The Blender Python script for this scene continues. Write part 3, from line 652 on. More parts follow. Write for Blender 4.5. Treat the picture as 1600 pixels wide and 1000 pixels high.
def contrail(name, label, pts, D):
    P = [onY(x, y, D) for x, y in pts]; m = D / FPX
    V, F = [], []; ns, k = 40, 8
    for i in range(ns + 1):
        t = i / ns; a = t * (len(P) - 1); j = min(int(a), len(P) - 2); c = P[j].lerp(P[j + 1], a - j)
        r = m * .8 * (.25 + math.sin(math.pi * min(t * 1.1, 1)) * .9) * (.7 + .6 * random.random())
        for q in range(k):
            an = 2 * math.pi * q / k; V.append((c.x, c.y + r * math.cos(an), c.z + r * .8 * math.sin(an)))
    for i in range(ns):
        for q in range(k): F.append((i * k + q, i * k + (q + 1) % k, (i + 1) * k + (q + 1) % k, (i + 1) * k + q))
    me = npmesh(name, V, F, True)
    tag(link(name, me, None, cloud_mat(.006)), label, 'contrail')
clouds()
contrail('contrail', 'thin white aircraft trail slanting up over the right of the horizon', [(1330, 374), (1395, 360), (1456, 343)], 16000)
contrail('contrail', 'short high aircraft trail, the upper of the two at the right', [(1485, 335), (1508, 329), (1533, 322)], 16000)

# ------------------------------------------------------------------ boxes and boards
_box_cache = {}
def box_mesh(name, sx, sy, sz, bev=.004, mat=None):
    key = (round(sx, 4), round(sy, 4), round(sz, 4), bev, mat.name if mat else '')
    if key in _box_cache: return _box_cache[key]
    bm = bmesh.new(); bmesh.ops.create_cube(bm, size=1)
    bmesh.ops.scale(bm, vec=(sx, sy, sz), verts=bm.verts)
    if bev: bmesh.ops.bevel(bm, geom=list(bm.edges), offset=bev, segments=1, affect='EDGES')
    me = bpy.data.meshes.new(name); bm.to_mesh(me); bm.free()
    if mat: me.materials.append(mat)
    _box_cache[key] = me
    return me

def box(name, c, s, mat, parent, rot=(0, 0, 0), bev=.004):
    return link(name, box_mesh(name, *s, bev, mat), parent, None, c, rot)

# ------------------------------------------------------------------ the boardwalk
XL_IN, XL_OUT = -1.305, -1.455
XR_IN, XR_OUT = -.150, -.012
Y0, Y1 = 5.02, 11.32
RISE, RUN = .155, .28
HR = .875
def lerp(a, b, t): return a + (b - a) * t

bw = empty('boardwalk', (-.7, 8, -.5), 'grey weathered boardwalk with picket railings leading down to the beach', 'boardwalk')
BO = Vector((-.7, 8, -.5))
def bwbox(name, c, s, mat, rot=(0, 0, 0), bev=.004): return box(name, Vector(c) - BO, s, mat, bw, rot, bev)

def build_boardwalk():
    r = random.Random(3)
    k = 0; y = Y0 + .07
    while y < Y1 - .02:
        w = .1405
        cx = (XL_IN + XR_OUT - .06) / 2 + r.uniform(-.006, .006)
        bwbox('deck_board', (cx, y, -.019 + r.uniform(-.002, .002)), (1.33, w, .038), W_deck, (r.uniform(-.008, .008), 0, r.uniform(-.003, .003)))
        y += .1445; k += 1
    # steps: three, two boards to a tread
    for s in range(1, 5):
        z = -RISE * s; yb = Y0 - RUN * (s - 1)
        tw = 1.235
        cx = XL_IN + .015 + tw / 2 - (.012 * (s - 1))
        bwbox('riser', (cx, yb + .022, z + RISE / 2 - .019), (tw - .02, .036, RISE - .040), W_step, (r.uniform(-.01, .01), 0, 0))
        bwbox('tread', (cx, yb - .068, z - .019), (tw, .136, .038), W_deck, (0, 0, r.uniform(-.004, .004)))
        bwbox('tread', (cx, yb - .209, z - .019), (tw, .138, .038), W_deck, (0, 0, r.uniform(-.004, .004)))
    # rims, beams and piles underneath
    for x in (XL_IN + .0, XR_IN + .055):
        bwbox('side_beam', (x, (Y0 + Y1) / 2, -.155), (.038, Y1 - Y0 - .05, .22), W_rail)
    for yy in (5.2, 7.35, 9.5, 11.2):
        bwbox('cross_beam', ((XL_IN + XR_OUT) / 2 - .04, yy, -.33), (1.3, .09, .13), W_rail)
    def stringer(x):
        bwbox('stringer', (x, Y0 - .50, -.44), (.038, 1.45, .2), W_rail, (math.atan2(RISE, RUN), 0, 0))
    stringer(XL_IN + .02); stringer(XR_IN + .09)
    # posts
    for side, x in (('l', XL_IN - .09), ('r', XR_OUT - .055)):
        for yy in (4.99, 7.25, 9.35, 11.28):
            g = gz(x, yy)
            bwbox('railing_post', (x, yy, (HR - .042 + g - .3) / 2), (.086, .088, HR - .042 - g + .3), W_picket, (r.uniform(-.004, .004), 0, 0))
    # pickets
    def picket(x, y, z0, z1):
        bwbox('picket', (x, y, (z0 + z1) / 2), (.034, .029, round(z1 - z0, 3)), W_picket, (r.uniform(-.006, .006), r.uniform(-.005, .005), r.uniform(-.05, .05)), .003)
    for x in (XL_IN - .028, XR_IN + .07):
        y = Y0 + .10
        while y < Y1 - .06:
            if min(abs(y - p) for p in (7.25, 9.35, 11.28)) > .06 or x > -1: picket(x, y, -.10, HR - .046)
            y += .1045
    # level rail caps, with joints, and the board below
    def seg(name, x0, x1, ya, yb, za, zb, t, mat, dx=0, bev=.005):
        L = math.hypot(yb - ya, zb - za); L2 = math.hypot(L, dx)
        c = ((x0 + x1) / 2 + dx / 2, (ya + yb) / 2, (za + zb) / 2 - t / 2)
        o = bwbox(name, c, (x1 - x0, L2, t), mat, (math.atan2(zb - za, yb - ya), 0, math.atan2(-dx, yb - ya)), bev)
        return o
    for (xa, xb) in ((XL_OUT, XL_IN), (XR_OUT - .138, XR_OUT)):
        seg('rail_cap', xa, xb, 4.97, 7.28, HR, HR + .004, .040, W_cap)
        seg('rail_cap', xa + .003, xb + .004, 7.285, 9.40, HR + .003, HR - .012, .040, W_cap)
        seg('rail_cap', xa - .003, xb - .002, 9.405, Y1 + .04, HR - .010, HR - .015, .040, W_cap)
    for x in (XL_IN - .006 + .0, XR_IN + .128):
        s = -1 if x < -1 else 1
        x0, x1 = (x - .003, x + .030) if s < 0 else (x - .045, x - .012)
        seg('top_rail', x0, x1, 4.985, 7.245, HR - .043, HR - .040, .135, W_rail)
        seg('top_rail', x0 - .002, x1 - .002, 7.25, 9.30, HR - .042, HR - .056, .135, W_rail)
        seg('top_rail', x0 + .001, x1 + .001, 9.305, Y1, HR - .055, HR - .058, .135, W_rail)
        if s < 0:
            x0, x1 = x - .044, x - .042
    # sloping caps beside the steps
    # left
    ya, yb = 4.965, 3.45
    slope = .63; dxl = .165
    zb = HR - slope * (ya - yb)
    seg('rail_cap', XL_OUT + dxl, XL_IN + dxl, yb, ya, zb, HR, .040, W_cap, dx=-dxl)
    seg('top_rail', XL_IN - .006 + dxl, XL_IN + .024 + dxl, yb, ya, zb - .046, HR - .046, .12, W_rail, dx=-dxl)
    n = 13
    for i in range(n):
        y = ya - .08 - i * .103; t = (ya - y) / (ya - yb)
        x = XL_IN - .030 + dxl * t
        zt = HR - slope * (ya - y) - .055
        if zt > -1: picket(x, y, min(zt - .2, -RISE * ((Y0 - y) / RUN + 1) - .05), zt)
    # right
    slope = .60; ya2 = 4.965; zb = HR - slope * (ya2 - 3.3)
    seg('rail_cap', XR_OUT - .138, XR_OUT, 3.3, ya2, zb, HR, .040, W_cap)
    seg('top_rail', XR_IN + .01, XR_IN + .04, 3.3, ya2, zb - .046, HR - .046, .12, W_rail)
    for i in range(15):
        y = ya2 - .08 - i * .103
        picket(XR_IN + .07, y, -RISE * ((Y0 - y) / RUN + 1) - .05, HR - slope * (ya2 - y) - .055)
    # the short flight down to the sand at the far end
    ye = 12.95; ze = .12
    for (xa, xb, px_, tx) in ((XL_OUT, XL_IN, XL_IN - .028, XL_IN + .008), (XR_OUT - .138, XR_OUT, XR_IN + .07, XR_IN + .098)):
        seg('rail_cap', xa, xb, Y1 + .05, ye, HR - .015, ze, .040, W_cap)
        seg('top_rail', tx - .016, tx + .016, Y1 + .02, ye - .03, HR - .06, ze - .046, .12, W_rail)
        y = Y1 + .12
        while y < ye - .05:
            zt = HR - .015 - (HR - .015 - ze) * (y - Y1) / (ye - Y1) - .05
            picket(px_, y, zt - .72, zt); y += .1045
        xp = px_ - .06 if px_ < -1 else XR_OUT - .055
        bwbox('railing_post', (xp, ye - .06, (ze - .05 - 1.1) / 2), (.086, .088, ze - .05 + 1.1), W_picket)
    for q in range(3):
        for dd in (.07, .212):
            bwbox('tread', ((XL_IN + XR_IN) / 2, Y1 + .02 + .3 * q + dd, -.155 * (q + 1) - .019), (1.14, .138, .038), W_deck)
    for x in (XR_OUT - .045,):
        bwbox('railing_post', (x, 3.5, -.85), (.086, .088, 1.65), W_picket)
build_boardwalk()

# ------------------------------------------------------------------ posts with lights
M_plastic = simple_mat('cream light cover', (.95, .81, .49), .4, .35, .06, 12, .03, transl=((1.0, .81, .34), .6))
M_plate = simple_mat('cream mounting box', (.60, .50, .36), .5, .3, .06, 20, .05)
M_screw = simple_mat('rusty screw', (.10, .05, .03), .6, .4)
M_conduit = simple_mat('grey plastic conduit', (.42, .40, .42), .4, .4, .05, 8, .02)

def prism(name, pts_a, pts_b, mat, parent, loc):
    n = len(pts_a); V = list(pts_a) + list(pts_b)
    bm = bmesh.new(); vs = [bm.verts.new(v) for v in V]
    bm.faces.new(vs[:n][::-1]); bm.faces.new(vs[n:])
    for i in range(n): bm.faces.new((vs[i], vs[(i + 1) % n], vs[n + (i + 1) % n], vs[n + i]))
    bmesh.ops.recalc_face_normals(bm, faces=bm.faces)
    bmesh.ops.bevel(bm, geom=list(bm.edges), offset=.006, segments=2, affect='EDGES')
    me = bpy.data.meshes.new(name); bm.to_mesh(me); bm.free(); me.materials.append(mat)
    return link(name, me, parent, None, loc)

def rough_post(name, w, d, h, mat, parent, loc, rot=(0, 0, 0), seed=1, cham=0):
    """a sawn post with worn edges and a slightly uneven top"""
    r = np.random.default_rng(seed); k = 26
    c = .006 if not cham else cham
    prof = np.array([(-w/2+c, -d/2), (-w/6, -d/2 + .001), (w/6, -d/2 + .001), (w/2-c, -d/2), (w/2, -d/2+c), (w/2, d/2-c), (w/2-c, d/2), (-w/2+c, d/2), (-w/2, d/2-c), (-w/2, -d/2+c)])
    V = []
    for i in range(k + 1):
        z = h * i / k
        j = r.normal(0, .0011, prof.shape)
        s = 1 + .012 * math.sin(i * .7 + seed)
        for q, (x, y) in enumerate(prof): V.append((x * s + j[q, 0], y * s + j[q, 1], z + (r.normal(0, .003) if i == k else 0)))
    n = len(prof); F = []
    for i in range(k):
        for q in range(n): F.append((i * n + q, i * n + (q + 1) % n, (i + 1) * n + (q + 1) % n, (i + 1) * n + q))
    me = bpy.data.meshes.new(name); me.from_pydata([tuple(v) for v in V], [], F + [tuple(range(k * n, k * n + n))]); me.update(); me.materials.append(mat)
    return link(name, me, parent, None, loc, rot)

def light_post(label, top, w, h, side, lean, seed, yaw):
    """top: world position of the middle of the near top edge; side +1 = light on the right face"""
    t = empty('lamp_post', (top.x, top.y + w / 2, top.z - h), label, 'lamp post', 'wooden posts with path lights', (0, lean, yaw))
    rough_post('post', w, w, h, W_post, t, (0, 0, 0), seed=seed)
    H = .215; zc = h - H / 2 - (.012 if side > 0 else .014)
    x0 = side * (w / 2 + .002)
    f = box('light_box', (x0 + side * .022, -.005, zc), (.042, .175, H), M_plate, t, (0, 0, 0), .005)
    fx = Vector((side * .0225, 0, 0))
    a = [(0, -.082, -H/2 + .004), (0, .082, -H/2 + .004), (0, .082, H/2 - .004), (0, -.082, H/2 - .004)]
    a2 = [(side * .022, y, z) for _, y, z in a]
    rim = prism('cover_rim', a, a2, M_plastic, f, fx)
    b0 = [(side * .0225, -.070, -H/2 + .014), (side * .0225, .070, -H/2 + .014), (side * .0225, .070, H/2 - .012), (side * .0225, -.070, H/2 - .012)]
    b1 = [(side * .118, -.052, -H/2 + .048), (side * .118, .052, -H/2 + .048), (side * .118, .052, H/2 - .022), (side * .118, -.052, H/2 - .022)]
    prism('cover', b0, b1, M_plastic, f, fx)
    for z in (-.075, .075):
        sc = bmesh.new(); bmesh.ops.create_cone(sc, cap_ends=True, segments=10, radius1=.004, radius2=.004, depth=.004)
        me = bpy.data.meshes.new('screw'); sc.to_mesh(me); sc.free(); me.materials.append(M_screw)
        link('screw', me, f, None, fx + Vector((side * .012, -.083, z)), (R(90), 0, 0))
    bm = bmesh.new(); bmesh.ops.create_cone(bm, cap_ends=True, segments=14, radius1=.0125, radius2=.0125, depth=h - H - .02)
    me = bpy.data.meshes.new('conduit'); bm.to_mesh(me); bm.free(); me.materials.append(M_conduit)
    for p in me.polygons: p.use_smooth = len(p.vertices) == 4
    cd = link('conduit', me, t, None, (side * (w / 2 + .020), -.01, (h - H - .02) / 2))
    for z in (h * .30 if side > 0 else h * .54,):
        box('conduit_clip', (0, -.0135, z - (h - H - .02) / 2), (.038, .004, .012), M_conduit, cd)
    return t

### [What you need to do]
Return exactly the lines from the beginning of the data above through the one containing "contrail('contrail', 'short high", please. Include both end lines and add nothing else.

### [Written solution]
The Blender Python script for this scene continues. Write part 3, from line 652 on. More parts follow. Write for Blender 4.5. Treat the picture as 1600 pixels wide and 1000 pixels high.
def contrail(name, label, pts, D):
    P = [onY(x, y, D) for x, y in pts]; m = D / FPX
    V, F = [], []; ns, k = 40, 8
    for i in range(ns + 1):
        t = i / ns; a = t * (len(P) - 1); j = min(int(a), len(P) - 2); c = P[j].lerp(P[j + 1], a - j)
        r = m * .8 * (.25 + math.sin(math.pi * min(t * 1.1, 1)) * .9) * (.7 + .6 * random.random())
        for q in range(k):
            an = 2 * math.pi * q / k; V.append((c.x, c.y + r * math.cos(an), c.z + r * .8 * math.sin(an)))
    for i in range(ns):
        for q in range(k): F.append((i * k + q, i * k + (q + 1) % k, (i + 1) * k + (q + 1) % k, (i + 1) * k + q))
    me = npmesh(name, V, F, True)
    tag(link(name, me, None, cloud_mat(.006)), label, 'contrail')
clouds()
contrail('contrail', 'thin white aircraft trail slanting up over the right of the horizon', [(1330, 374), (1395, 360), (1456, 343)], 16000)
contrail('contrail', 'short high aircraft trail, the upper of the two at the right', [(1485, 335), (1508, 329), (1533, 322)], 16000)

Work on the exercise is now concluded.